A chegada do Benfica às Antas foi marcada por um ambiente de perfeito terror. A recepção ao autocarro encarnado foi feita com pedras e mais pedras, dando razão ao cartaz exibido na superior sul: "Ides sofrer como cães". Os jogadores encarnados viram-se obrigados a equipar no corredor, onde estavam vários elementos da organização portista, já que os balneários encarnados tinham sido impregnados de um cheiro nauseabundo, impedindo Eriksson de fazer a habitual palestra antes dos jogos. Mas, no campo, o Benfica venceu por 2-0, com Svennis a fazer sair do banco César Brito, que apontou os dois golos da última vitória encarnada nas Antas até hoje. O título, com a vantagem de 3 pontos, ficava mais perto. Só que este FC Porto-Benfica não morreu aqui, pois a arbitragem de Carlos Valente veio a dar muito que falar, assim como histórias em volta dos seus fiscais de linha.
No final do jogo, Artur Jorge foi irónico com Eriksson: "O Eriksson hoje é óptimo e eu não valho nada". Eriksson radiante, preferiu não falar, deixando as palavras para Toni: "Foi uma vitória justa, mas feliz. O campeonato, no entanto, ainda não está ganho". A saída de Carlos Valente dos balneários foi marcada pelo dramatismo. Só muito a custo a polícia conseguiu retira-lo do estádio, no meio de insultos e algumas agressões, que o deixaram a cambalear. Valente, no entanto, negou tudo, dizendo apenas que "Vou dormir bem, com a consciência tranquila". Pinto da Costa, no entanto, não tardou em ripostar: "Carlos Valente teve um comportamente provocatório, chegando a insultar o banco do FC Porto", apoiado por Reinaldo Teles que acrescentou: "Ele teve um comportamento anormal e despropositado, chegando mesmo a perguntar-me se eu era o delegado ao jogo". Hernâni Gonçalves, em nome da equipa técnica, também largou os seus tradicionais 'bitaites': "O cerne da questão era o espectro de após o investimento de milhões, o Benfica não ganhar nada numa época, depois de outra sem nada ter ganho. Era a catastrofe, o 'hara-kiri' de uma direcção. Agora entendo porque os benfiquistas proclamavam aos quatro ventos que o Campeonato não chegaria ao fim se não fossem campeões".

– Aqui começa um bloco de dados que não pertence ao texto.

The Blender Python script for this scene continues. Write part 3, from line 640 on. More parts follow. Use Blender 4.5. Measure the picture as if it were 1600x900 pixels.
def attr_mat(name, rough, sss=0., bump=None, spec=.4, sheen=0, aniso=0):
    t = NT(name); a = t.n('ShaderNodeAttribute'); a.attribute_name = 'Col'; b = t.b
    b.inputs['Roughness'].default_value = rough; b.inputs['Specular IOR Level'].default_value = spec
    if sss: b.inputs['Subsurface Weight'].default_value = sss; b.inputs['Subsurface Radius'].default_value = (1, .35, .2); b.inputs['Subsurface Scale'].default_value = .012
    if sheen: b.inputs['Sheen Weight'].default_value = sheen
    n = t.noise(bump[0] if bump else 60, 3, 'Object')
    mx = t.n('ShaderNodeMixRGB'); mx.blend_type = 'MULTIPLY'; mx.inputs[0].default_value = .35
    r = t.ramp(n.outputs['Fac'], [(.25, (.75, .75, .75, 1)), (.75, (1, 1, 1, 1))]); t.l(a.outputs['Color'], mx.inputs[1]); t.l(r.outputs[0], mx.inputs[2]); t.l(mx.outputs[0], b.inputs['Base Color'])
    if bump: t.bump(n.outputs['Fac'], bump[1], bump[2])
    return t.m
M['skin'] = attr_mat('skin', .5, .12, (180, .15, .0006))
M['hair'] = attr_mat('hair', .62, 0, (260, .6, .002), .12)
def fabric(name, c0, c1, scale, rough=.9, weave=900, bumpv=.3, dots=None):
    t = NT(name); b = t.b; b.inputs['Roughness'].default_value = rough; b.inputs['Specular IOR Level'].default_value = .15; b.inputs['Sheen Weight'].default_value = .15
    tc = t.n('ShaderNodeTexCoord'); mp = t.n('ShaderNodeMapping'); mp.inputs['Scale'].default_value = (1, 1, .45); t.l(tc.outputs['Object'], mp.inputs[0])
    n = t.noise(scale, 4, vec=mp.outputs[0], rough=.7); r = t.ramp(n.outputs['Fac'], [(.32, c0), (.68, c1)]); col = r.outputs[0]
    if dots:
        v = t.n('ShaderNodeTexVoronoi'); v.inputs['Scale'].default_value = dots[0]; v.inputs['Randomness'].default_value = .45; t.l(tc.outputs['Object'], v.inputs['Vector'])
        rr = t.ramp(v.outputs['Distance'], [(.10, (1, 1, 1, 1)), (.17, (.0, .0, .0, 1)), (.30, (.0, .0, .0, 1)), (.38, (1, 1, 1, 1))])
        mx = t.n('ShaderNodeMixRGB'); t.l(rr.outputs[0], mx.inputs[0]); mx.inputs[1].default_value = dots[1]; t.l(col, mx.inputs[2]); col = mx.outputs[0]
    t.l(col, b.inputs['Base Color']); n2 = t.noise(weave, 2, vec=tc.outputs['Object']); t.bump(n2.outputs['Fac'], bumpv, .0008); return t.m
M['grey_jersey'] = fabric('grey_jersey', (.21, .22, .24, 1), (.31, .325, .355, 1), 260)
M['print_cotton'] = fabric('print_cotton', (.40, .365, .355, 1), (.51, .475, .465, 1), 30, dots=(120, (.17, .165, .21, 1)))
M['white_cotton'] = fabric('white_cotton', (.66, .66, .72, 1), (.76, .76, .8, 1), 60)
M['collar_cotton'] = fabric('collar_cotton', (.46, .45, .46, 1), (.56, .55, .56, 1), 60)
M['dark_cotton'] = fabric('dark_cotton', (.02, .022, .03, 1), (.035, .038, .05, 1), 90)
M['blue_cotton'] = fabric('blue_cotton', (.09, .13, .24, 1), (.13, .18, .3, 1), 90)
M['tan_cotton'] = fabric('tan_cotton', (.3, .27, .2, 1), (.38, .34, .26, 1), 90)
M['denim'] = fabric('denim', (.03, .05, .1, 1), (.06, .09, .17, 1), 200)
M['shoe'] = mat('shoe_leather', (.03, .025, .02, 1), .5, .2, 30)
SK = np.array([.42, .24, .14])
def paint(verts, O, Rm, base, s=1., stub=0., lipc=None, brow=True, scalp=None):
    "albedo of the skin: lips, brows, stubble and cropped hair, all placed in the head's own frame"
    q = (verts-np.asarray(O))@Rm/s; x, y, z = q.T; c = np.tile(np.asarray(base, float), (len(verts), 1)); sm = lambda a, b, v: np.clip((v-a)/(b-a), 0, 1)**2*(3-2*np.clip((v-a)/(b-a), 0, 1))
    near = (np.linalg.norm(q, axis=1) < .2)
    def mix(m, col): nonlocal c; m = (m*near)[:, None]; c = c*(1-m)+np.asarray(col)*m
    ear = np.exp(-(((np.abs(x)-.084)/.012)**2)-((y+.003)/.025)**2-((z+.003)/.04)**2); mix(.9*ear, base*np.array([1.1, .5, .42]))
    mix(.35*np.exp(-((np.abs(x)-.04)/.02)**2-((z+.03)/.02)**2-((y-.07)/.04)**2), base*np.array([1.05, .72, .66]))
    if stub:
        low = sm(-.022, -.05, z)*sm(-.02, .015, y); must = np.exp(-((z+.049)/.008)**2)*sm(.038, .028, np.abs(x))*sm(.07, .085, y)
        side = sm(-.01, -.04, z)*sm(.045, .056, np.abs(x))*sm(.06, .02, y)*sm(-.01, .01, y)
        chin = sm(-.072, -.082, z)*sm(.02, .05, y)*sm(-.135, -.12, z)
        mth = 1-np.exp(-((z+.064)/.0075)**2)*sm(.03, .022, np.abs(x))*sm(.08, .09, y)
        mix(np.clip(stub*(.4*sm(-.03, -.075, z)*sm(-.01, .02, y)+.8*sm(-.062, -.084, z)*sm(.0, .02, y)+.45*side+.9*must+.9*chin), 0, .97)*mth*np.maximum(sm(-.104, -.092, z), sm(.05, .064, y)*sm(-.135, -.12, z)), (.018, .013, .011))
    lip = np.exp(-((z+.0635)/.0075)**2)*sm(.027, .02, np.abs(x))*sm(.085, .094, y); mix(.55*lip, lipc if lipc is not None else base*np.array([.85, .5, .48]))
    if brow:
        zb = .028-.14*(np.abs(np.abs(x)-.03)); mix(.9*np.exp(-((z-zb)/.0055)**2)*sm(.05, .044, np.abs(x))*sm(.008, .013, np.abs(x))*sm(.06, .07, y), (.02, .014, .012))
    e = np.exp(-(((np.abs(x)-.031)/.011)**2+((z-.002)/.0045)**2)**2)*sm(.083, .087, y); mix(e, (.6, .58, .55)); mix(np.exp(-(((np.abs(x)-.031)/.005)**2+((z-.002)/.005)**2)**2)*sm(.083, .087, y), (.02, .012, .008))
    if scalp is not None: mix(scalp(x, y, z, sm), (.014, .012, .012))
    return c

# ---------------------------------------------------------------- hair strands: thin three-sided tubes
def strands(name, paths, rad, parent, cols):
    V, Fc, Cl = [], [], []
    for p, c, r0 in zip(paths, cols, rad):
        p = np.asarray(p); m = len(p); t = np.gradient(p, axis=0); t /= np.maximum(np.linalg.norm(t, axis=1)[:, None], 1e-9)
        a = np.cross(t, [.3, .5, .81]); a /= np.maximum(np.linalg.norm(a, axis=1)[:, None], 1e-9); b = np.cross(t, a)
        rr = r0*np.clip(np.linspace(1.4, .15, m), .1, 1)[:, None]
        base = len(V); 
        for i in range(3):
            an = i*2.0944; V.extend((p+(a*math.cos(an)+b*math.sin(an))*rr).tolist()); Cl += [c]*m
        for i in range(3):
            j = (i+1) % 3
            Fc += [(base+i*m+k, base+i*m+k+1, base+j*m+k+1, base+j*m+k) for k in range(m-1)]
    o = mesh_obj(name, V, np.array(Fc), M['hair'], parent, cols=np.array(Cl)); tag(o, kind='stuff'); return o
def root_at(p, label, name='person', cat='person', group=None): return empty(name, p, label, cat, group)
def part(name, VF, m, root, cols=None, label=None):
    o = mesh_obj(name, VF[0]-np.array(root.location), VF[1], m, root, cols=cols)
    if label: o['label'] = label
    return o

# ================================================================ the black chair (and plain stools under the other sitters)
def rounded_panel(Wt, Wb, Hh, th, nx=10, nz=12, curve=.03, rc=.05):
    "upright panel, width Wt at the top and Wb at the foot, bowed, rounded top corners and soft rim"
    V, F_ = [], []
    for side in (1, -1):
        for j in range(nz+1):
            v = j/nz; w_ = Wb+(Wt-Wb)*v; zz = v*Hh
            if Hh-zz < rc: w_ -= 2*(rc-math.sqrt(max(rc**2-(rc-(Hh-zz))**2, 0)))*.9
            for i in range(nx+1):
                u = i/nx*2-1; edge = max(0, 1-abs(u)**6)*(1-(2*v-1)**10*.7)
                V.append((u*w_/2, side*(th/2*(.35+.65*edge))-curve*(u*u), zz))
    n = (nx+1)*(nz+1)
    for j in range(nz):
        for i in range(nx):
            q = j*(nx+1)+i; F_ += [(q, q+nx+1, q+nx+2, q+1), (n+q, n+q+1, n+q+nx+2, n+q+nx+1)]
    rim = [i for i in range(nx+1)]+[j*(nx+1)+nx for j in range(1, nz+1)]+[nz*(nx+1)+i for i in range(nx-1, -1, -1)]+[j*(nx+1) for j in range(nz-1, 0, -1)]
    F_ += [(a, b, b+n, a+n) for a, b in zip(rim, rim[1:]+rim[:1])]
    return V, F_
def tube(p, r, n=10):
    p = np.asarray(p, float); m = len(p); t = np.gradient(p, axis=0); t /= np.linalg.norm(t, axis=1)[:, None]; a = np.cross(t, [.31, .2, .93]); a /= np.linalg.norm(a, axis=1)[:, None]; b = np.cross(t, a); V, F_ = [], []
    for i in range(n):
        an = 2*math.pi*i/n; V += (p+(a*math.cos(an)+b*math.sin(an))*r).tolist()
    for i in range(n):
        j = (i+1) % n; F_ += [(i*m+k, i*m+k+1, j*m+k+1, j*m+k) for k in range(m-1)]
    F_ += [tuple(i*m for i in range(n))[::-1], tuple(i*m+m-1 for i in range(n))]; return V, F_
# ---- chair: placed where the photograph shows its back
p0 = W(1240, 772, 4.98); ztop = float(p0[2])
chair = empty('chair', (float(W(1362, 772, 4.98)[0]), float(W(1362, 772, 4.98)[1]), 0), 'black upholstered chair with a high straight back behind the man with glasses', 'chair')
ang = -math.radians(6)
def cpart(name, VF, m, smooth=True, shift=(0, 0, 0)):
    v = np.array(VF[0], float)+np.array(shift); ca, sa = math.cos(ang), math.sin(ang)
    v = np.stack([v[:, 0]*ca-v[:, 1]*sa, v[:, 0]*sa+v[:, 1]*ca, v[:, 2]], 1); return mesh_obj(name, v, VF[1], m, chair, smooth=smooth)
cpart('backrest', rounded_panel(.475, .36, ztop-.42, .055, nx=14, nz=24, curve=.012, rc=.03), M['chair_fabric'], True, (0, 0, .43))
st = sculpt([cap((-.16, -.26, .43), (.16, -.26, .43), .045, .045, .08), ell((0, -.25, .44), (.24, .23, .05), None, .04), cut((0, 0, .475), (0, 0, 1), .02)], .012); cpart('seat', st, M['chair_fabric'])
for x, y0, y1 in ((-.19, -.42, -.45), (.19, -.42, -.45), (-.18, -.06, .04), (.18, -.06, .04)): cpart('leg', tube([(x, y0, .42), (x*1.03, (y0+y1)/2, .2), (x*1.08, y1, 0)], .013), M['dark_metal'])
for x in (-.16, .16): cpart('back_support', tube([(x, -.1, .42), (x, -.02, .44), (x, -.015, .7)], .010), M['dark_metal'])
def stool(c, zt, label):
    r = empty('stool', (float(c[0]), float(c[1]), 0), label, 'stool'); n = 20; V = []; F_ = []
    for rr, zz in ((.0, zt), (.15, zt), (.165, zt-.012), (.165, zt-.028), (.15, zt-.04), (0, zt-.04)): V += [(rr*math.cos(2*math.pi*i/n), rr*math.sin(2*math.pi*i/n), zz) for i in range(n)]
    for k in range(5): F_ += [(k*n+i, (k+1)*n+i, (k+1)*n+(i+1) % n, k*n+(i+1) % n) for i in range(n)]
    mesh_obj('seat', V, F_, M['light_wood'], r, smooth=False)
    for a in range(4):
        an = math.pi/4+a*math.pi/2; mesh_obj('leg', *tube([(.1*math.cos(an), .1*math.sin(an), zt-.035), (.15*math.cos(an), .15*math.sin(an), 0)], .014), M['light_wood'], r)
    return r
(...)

À chegada a Lisboa, João Santos atacou Pinto da Costa e seus pares: "Houve cenas incriveis nas Antas, de intimidação à equipa e apoiantes. Os portistas criaram um clima de pânico, lançando mesmo o boato de que o árbitro teria almoçado connosco. Não deixaram os nossos jogadores equiparem-se no balneário, encharcaram as faixas laterais, e no final ainda aquelas cenas de pancadaria, com os nossos dirigentes a serem agredidos. Tudo isto porque os dirigentes do FC Porto ficaram em pânico, ao sentirem o campeonato perdido". E destas agressões, sairia do anonimato o nome do Guarda Abel, que, pouco tempo depois, numa tomada de posse da direcção do Salgueiros, ameaçou o presidente encarnado: "Aqui ou em Lisboa, hei-de mata-lo". Pinto da Costa, apercebendo-se da situação delicada, demoveu-o de tal atitude. João Santos, a salvo, traçou o perfil do Guarda Abel: "Esse senhor, um verdadeiro arruaceiro, protagonizou desacatos e desmandos, nas instalações das Antas, antes do FC Porto-Benfica. Não sei se este individuo tem protecção de alguém, mas o que é certo é que impediu os nossos dirigentes de acederem à cabina do Benfica no final do jogo, dizendo que estava a cumprir ordens de Pinto da Costa", acusando ainda a policia fardada, onde Abel estaria incluido, de ter pontapeado dirigentes encarnados dentro da zona protegida.
O Benfica conseguia o seu penúltimo título nacional, a duas jornadas do fim. No entanto, Artur Jorge vingar-se-ia a frio: partiu para o Paris Saint Germain, destruindo a equipa encarnada, levando consigo Ricardo Gomes, Valdo e... Geraldão. O Benfica europeu de Jorge de Brito e Gaspar Ramos morria à partida.